Lynnette Arnold

Ph.D.
2016

Specialization

Affiliation: Brown University

Dissertation: Communicative care across borders: Language, materiality, and affect in transnational family life

Bio

Lynnette Arnold is a linguistic anthropologist who studies how language both produces and contests the political-economic marginalization of geographically mobile populations, in particular cross-border Latin American communities. Her book manuscript, “Communicating Care: Discourse, Materiality, and Affect in Transnational Salvadoran Families,” explores the role of everyday communication in the lives of multigenerational transnational families living stretched between El Salvador and the United States.
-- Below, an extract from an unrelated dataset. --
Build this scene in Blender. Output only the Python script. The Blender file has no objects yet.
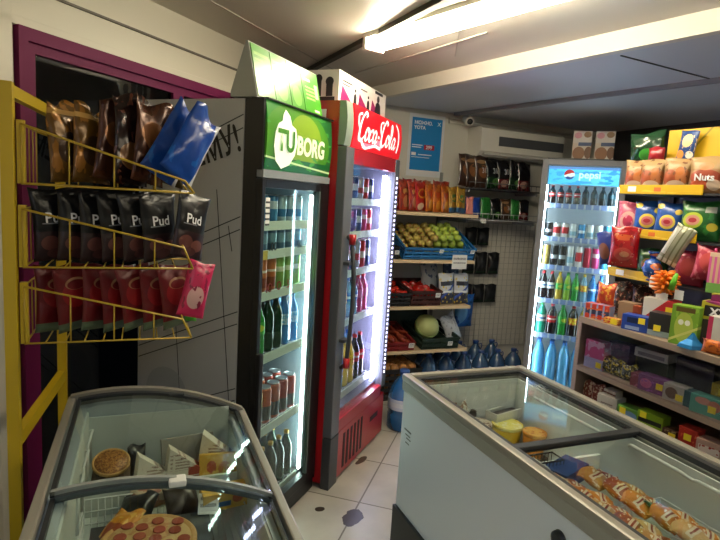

She develops the concept of communicative care to highlight how these mundane conversations attend to both material and affective concerns, nurturing the relational ties upon which cross-border families depend. The book highlights how language can be creatively deployed in the pursuit of well-being at the margins of neoliberalism, even as it simultaneously produces forms of personhood and relationship that conform to neoliberal models. The contradictory effects of language as simultaneously both libratory and coercive emerges as a theme in her other research, which includes a study of migrants' accounts of their unauthorized journeys, analyzing how narrative representations of victimization both conform to and challenge gendered discourses of migrant agency. She has also explored socialization into a bilingual community bike-shop, demonstrating that participation practices both challenge and reinforce normative divisions along lines of expertise, language, race, and class. She combines this scholarship with activism for immigrant rights and against the detention and deportation regime, a perspective she incorporates in teaching courses that engage students with current struggles and local communities to work towards sociolinguistic justice.